> _EXERCISE DETAILS_
Find every line with the word "picks". Copy those lines.

* Start *

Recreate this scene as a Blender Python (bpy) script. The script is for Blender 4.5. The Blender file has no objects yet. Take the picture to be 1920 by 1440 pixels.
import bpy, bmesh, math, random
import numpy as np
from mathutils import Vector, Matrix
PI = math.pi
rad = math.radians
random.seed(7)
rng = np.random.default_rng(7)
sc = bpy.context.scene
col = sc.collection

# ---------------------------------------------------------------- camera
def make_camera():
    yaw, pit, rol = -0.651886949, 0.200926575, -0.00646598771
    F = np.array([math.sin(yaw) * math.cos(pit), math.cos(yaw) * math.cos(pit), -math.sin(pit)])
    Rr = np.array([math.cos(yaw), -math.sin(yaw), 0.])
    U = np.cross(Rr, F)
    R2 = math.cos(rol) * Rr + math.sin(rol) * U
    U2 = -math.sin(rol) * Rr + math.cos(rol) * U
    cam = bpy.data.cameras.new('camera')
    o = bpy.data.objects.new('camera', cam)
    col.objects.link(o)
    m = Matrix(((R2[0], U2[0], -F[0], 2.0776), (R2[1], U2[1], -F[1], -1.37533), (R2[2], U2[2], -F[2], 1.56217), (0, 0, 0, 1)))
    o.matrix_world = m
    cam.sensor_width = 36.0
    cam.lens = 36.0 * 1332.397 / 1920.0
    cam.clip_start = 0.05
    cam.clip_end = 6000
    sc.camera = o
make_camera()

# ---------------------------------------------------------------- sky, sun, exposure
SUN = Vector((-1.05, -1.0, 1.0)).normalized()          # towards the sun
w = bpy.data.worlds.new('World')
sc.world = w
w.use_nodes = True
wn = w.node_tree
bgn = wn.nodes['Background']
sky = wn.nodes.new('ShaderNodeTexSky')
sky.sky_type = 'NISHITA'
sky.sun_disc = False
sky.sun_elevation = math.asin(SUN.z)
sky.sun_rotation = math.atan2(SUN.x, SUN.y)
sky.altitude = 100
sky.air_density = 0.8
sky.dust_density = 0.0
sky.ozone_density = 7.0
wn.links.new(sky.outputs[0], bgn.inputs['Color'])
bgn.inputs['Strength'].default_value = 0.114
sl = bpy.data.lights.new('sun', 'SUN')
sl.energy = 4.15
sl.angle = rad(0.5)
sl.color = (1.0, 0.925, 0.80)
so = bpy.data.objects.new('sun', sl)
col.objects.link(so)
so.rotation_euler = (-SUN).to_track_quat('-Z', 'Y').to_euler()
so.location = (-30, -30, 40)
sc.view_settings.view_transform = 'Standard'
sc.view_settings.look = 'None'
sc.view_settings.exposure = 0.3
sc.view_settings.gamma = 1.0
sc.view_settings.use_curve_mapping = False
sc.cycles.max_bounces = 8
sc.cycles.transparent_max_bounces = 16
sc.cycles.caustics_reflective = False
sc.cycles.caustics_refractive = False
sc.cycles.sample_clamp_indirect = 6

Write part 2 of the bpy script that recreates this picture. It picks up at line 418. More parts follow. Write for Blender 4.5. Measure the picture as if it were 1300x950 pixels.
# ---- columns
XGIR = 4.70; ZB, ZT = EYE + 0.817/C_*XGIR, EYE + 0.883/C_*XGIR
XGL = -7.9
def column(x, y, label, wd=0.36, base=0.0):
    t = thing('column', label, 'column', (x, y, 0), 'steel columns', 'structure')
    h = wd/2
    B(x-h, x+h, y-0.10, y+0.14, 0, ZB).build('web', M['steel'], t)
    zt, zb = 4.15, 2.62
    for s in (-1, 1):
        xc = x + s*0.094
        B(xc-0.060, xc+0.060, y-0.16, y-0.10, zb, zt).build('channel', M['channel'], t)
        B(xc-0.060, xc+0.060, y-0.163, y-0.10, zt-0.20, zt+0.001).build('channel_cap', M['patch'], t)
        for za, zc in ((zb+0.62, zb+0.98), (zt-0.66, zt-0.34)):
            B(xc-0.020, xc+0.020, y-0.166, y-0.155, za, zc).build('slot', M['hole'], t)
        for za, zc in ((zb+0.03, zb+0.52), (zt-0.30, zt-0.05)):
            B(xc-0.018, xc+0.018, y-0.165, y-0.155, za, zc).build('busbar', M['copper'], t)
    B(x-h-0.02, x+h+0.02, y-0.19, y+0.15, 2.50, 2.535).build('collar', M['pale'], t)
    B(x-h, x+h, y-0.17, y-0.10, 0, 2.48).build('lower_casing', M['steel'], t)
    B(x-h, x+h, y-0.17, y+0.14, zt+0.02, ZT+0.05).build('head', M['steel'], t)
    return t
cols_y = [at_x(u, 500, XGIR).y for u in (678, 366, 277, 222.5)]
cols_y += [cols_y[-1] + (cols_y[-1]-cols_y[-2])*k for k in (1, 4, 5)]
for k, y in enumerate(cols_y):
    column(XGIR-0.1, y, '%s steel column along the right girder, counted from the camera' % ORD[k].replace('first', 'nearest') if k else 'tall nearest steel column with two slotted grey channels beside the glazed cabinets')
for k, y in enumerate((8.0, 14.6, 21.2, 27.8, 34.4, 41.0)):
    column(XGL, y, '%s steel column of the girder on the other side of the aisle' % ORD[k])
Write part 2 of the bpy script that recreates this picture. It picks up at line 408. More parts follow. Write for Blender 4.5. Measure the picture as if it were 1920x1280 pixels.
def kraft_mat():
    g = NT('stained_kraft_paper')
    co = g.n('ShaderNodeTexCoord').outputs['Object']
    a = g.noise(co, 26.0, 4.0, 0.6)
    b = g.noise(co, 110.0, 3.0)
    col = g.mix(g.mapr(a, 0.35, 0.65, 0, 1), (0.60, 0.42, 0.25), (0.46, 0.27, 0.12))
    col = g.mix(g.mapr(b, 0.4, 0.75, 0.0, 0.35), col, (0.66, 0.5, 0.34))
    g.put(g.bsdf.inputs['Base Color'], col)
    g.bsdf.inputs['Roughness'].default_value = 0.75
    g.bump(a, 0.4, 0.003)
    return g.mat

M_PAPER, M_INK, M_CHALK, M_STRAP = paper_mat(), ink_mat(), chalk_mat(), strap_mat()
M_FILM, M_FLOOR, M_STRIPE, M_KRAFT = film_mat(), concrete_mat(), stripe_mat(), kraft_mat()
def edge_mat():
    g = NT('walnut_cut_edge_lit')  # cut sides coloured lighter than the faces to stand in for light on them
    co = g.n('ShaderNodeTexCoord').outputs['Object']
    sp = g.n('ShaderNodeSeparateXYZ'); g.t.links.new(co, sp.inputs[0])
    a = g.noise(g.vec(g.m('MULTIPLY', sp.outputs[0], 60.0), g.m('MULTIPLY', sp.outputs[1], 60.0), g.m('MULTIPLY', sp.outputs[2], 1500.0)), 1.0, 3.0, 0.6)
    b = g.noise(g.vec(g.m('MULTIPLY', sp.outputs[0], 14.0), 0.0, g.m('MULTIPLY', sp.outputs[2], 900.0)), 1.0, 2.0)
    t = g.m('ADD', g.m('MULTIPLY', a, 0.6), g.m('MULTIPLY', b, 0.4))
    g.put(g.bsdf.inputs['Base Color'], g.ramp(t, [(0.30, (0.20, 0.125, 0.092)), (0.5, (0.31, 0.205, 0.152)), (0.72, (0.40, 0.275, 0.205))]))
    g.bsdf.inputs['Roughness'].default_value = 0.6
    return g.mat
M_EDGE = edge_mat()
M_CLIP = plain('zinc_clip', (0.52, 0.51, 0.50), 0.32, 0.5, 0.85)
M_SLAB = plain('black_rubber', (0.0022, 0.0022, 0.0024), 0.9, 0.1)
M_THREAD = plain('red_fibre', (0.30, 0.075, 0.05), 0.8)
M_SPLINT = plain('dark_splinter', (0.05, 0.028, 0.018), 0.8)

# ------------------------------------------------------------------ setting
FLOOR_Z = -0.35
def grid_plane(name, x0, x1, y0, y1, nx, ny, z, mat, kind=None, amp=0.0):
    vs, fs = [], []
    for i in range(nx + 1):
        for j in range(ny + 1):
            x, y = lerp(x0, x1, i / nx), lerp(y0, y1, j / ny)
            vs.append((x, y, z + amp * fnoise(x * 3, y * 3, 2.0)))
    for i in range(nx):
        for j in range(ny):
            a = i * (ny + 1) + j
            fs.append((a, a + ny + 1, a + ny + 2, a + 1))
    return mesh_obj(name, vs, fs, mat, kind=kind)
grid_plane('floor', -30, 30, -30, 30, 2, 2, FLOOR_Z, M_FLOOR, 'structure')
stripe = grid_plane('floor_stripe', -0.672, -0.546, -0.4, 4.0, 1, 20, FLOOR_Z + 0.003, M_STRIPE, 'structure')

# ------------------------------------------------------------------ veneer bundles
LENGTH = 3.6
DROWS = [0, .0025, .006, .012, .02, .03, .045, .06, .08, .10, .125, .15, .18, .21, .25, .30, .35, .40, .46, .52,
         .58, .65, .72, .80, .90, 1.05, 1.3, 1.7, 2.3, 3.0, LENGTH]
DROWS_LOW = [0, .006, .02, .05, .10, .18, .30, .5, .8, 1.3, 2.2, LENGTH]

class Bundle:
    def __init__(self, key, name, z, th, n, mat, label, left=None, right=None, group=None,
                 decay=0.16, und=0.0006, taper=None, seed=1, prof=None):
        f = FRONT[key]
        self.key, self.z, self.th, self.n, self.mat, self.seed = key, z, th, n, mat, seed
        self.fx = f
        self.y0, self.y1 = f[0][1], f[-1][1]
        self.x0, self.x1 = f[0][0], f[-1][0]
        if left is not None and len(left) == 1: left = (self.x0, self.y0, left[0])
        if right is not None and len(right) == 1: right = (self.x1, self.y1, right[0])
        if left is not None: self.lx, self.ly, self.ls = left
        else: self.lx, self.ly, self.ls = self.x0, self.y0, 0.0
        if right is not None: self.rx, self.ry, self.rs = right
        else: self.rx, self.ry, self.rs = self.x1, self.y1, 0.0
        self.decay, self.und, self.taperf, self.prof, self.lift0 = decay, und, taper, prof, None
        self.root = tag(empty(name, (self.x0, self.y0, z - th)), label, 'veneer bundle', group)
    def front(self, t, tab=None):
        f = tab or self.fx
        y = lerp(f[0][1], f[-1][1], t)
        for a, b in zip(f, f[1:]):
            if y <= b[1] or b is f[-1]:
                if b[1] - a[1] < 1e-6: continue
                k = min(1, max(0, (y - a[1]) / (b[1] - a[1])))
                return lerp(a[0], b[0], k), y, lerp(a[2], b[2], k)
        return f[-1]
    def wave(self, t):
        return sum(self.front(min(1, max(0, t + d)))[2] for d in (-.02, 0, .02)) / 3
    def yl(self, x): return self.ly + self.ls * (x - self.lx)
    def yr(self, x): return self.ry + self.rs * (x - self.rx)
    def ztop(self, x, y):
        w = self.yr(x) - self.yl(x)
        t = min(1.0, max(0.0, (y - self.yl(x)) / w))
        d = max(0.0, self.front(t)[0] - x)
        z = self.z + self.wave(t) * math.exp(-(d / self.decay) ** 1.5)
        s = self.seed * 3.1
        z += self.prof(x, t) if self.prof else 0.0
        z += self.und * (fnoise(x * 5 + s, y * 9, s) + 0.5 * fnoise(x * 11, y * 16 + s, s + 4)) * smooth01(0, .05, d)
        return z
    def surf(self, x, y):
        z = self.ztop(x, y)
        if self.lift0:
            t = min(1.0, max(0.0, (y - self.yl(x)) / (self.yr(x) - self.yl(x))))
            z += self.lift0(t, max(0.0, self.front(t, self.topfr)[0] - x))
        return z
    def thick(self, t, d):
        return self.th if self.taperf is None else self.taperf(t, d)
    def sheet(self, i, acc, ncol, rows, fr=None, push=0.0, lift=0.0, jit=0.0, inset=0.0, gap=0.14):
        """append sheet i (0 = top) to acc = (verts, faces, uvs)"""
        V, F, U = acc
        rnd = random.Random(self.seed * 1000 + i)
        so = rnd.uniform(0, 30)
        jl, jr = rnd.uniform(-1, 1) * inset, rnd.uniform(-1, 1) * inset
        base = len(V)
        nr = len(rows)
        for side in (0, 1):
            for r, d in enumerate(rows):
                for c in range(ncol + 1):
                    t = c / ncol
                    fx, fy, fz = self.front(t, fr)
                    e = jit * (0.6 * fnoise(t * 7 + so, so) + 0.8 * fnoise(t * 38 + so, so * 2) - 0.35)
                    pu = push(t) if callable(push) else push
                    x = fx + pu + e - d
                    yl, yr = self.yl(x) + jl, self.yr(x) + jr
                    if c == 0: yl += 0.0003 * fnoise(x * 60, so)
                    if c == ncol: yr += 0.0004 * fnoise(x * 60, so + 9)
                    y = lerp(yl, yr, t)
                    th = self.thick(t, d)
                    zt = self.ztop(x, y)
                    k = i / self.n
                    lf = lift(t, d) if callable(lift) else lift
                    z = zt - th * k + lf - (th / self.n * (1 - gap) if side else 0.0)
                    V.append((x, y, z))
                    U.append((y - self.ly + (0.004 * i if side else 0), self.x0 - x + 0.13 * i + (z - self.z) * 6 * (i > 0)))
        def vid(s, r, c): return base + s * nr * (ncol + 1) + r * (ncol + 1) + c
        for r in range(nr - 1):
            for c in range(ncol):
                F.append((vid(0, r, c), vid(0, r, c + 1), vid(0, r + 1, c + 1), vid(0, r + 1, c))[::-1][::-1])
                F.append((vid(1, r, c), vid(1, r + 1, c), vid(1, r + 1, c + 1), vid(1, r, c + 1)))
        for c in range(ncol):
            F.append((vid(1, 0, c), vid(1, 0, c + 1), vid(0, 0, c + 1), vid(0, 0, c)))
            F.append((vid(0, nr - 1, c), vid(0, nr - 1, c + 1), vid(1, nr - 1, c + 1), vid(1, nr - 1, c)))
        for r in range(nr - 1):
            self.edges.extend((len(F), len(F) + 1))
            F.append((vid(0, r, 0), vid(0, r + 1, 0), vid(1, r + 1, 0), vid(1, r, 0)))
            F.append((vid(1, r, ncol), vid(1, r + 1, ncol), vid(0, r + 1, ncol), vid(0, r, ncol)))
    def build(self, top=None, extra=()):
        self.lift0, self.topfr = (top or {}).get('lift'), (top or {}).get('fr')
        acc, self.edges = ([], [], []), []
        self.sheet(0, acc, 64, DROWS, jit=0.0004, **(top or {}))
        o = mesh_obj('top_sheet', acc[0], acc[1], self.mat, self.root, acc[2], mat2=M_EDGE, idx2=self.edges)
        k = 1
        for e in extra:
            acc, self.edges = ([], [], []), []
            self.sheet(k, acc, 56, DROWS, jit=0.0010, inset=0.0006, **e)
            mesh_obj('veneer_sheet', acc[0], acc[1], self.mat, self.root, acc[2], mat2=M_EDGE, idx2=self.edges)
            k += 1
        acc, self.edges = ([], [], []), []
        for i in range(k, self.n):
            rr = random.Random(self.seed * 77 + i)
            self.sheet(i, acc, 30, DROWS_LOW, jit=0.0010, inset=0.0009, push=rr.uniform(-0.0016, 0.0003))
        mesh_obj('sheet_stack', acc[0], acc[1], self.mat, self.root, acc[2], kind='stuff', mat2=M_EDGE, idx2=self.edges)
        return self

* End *

> _EXERCISE RESPONSE_
Write part 2 of the bpy script that recreates this picture. It picks up at line 418. More parts follow. Write for Blender 4.5. Measure the picture as if it were 1300x950 pixels.
Write part 2 of the bpy script that recreates this picture. It picks up at line 408. More parts follow. Write for Blender 4.5. Measure the picture as if it were 1920x1280 pixels.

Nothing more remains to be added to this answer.